La logique marchande conduit le monde globalisé au bord du gouffre. Les jeunes, tancés pour avoir osés rêver une vie meilleure – dans quelle civilisation de progrès les générations au pouvoir mènent droit dans le mur leurs propres enfants ? -, doivent prendre le pouvoir d’une révolution citoyenne, intelligente. Pour réinventer un vivre ensemble où la répartition des richesses ne sera plus si honteusement inégalitaire. Où la réflexion sur la démographie sera incontournable (comment imaginer poursuivre la pente de la surpopulation, sur une planète déjà exsangue ? ). Où nous produirions prioritairement, sainement, ce qu’il nous faut, au plus près de nous. Pour retrouver le chemin des plaisirs essentiels, simples. De tâches émancipatrices, épanouissantes. Et non aveuglement destructrices. Avec des politiques de solidarité pour soustraire de la pauvreté tous ceux qui s’y trouvent, et tous ceux qui peuvent y basculer à tout moment.

La culture marchandisée n’est qu’un autre reflet de cette pente calamiteuse suivie et accélérée depuis trente ans. Les trente honteuses.

Le monde des arts et de la musique en particulier a déjà été largement ébranlé par la révolution numérique.

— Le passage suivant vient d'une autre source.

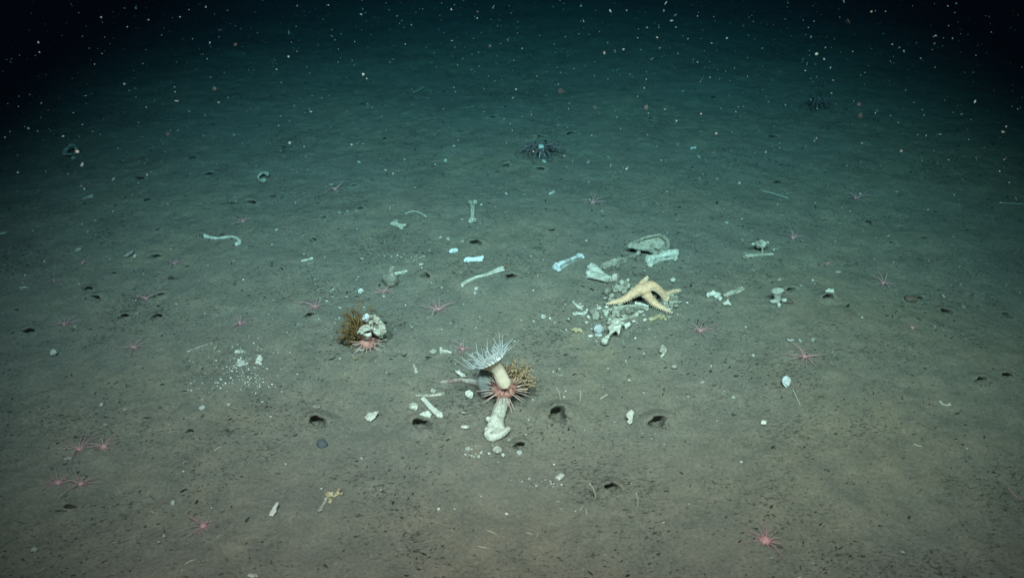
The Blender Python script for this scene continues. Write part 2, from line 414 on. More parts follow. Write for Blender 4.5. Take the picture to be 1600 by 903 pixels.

Une année sans festivals, sans concerts, va plonger des milliers de musiciens dans une précarité accrue.

Où sont les Louis Armstrong, Duke Ellington, Thelonious Monk d’aujourd’hui ? Les sixties et seventies nous ont offert des trésors de créativité, dans le blues, le rhythm’n’blues, la soul, le funk, puis dans la révélation au plus grand nombre des musiques du monde, la salsa, le raï, le reggae, la bossa… Même les formes populaires, les plus vites rattrapées par les logiques commerciales, comme la pop, le rock, ont longtemps été le creuset d’une expression riche, dense, variée. Où sont les Who, les Pink Floyd, les King Crimson, les Yes ? Qui pour succéder à Marvin Gaye, Curtis Mayfield, Aretha Franklin, et même à Michael Jackson, à Prince ?… La réponse est dans la question.

Dans ce monde individualiste à l’extrême, le processus créatif n’a jamais été autant déconnecté du collectif, aussi soumis à la pression obsédante d’objectifs purement marchands. Pourquoi le beau est-il devenu si rare, et si peu mis en valeur au détriment du prêt à consommer, à reproduire, du duplicable, du digérable, sous toutes les étiquettes complaisamment relayées (« nouveauté », « tendance », etc, comme pour mieux masquer la vacuité de cette production de plus en plus rarement éclairante, émancipatrice ) ?…

Si nous ratons collectivement ce moment d’histoire, l’occasion de laisser derrière nous le MONDE D’AVANT et le pouvoir à ses plus zélés défenseurs, le MONDE D’APRÈS à toutes les chances de lui ressembler comme deux gouttes d’eau, et de nous rapprocher de désastres annoncés.